## PROVIDED INFORMATION
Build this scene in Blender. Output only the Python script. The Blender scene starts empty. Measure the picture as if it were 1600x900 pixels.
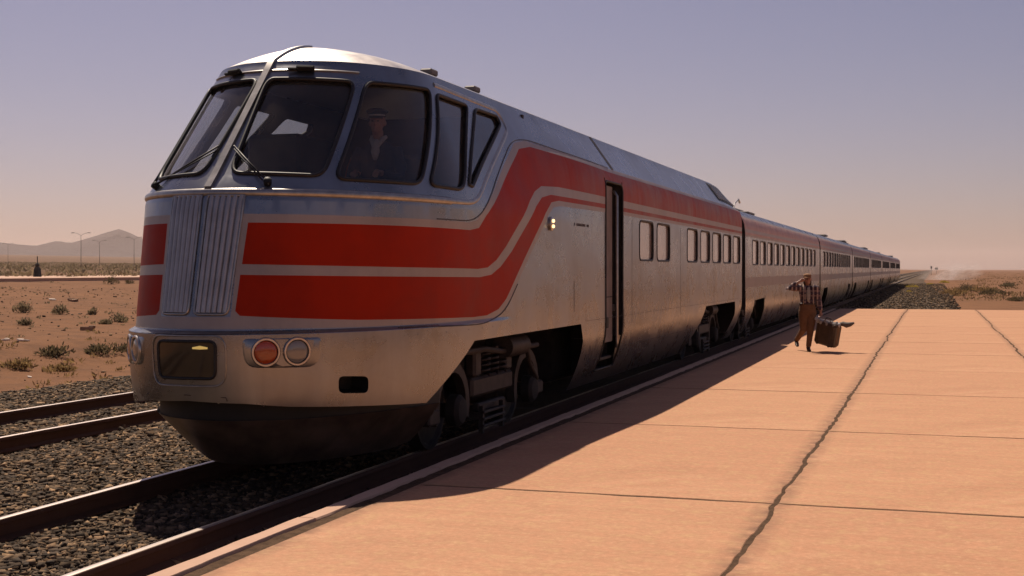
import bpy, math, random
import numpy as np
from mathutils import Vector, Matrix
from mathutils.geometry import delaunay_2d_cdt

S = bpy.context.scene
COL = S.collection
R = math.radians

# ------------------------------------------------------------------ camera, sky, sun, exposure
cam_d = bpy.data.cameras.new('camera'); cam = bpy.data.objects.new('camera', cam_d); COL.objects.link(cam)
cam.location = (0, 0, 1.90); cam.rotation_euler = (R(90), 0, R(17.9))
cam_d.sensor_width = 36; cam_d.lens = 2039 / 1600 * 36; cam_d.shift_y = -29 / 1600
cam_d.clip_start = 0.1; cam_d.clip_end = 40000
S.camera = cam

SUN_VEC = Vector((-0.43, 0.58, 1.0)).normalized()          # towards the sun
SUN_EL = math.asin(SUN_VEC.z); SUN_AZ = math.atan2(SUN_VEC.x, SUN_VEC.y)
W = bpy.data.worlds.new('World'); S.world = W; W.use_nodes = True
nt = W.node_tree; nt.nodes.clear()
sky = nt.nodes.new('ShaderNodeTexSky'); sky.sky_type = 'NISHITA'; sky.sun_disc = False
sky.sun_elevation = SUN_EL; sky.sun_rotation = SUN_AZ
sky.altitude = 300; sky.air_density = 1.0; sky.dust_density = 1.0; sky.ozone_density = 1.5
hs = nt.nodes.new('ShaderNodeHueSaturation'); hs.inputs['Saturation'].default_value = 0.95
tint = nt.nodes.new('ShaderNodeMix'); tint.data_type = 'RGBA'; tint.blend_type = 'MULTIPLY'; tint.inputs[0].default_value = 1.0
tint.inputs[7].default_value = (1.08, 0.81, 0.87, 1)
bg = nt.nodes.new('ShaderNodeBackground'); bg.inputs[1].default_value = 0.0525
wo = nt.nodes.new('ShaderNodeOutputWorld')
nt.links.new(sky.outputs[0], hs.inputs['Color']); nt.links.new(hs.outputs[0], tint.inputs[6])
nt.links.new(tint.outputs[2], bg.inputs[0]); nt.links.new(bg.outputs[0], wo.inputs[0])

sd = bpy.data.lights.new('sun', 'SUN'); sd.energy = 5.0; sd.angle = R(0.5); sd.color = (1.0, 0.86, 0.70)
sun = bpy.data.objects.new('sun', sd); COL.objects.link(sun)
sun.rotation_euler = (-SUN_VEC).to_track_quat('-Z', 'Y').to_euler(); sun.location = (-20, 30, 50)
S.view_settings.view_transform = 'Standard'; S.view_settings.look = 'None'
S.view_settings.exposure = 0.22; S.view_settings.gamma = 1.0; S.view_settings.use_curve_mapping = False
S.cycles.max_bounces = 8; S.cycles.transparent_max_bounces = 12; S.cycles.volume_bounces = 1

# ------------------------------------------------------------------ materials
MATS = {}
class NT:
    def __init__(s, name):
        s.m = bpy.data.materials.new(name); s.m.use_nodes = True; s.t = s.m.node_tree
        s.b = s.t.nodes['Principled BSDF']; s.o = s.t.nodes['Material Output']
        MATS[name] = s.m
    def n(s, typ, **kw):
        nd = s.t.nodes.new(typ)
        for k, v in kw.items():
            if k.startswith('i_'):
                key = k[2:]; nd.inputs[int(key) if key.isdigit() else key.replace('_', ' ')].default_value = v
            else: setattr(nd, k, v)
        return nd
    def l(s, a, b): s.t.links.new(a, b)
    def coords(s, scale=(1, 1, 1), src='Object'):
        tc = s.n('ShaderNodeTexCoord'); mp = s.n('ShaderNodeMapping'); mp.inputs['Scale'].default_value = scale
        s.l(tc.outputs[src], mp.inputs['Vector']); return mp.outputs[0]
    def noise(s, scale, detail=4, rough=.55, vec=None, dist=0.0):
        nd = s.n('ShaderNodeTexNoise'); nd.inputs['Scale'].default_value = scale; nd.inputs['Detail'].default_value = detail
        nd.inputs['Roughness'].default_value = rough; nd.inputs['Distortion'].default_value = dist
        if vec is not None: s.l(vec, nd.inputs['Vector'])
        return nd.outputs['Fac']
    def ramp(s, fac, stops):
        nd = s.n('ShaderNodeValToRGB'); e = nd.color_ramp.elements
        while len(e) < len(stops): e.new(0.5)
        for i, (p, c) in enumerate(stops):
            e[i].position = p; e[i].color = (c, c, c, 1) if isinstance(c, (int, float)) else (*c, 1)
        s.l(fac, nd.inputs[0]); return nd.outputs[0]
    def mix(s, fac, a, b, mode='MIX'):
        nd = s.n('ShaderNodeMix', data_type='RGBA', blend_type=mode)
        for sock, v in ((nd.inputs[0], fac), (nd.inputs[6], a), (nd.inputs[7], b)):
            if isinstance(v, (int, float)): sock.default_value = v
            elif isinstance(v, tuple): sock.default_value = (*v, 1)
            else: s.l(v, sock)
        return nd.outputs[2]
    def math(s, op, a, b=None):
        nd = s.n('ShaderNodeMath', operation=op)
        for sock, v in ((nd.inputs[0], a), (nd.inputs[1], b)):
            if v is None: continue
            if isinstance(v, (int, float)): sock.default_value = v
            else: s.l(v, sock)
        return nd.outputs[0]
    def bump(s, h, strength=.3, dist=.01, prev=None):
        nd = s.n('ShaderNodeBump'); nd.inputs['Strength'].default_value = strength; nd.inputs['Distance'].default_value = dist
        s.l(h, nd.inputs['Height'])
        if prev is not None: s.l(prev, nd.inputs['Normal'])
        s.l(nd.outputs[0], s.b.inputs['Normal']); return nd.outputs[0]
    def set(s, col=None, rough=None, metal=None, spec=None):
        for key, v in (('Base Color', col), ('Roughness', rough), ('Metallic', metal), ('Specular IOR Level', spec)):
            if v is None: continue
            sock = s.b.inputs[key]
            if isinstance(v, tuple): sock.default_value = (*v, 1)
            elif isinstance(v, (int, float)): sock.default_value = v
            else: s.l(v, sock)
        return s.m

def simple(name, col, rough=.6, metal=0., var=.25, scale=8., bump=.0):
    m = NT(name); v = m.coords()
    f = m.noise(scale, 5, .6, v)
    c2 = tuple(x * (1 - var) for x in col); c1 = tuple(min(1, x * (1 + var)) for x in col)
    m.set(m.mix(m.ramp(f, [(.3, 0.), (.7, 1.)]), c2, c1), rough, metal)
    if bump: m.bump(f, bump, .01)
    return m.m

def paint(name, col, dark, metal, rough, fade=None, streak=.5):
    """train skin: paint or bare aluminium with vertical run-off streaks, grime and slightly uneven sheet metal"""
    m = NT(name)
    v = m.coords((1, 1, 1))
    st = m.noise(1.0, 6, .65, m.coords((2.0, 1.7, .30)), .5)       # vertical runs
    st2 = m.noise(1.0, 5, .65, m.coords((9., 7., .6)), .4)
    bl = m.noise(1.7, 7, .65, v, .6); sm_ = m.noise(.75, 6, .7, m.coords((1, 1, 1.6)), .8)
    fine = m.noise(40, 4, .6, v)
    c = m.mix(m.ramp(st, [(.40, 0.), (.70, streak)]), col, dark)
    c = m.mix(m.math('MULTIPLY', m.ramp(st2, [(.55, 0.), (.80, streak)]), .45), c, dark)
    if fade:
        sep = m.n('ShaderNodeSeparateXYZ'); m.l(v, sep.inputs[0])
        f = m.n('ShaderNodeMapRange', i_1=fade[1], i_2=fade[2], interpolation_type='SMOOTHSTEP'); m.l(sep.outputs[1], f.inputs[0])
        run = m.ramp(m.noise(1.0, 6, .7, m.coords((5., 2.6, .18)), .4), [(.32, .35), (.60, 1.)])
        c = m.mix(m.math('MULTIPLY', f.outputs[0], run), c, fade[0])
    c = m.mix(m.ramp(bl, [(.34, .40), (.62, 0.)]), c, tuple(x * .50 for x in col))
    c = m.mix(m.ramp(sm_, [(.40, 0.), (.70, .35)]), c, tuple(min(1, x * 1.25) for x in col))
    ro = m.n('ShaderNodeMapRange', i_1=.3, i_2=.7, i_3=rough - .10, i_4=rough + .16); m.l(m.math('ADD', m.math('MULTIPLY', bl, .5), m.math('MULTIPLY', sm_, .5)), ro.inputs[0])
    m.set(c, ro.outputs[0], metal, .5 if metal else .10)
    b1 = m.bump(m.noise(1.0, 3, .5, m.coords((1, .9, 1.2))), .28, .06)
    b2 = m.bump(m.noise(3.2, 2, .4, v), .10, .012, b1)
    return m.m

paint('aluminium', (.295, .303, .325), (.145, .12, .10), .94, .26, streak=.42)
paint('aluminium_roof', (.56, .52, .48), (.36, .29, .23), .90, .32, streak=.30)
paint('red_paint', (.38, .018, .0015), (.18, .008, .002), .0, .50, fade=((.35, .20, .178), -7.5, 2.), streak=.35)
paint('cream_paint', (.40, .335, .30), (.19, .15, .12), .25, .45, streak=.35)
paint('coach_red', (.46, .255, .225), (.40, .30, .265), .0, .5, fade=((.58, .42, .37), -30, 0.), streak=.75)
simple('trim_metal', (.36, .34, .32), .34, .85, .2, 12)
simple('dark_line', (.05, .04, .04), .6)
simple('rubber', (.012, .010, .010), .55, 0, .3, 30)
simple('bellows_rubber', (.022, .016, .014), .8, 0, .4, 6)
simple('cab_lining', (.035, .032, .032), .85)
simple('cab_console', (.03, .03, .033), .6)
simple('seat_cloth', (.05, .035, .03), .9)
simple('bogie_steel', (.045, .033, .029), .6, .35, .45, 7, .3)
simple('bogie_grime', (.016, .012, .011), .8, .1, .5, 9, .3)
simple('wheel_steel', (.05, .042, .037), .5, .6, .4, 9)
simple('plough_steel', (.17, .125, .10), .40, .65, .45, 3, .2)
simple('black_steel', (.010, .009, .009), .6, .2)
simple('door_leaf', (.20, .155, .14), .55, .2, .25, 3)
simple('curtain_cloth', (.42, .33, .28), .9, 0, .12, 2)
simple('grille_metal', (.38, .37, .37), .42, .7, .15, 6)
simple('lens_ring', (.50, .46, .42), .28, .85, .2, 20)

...

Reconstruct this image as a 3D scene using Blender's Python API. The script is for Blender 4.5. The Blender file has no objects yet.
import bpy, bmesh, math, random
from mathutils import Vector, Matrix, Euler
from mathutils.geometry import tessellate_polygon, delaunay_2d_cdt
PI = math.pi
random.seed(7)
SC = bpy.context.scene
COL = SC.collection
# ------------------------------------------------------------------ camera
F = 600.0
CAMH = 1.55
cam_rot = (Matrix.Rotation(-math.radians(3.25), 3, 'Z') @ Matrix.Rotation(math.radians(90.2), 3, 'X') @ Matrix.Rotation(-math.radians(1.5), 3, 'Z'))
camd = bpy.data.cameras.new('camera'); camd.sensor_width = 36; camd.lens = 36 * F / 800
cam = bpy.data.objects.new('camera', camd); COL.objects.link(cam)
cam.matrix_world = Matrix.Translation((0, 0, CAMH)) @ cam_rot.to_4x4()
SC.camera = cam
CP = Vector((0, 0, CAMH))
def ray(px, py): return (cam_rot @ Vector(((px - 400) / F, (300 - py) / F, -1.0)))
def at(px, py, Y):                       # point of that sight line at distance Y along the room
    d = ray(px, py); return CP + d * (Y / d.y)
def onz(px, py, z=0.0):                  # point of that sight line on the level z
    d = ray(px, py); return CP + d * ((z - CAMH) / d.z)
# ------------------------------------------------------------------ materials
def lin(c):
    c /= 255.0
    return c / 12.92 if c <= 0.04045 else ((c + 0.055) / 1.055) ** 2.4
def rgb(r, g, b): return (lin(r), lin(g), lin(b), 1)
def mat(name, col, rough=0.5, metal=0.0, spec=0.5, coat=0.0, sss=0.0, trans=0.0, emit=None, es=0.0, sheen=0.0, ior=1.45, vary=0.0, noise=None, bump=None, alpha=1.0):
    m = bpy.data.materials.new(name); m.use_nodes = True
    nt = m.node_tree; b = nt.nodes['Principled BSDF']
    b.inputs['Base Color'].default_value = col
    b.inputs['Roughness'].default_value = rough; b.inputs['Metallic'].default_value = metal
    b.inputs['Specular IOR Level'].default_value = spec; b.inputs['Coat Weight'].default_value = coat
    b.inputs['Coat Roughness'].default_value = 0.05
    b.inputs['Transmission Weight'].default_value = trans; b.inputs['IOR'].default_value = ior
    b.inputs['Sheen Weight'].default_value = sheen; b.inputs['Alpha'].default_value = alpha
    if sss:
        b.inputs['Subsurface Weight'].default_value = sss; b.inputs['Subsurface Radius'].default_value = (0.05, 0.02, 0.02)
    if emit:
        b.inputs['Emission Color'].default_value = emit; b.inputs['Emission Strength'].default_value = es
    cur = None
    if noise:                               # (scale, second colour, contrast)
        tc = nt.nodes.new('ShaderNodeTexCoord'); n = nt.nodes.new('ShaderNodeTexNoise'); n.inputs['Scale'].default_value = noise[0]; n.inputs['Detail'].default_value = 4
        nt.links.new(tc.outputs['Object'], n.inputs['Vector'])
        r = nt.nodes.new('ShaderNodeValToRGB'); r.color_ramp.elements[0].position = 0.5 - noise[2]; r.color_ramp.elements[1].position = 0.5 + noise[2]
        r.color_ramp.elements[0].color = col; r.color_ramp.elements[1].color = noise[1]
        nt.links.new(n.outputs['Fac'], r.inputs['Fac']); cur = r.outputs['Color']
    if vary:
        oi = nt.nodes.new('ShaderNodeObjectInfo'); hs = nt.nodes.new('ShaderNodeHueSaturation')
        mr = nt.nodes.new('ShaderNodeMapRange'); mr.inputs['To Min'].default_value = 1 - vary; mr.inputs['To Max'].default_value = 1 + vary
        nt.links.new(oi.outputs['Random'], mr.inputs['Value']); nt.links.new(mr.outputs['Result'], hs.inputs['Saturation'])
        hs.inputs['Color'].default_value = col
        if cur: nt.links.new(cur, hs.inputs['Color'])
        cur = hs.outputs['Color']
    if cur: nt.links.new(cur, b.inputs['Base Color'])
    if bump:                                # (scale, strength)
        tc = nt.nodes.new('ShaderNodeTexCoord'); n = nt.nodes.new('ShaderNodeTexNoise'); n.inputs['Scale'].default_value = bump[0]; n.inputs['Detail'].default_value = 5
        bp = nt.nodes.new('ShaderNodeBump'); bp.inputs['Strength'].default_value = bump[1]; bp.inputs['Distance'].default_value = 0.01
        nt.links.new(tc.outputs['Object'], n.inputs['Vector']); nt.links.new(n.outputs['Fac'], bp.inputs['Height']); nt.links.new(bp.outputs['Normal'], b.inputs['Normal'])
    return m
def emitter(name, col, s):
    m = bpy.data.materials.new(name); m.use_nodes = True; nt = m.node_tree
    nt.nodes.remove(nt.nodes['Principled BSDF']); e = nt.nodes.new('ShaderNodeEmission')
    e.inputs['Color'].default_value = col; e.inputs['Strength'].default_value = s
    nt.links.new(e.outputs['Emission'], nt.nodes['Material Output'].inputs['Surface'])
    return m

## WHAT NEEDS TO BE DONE
Go back to the lines above and output, exactly as they stand, the ones from the line containing "Build this scene" to the line containing "from mathutils.geometry import delaunay_2d_cdt". Leave all pictures behind.

## EXERCISE OUTPUT
Build this scene in Blender. Output only the Python script. The Blender scene starts empty. Measure the picture as if it were 1600x900 pixels.
import bpy, math, random
import numpy as np
from mathutils import Vector, Matrix
from mathutils.geometry import delaunay_2d_cdt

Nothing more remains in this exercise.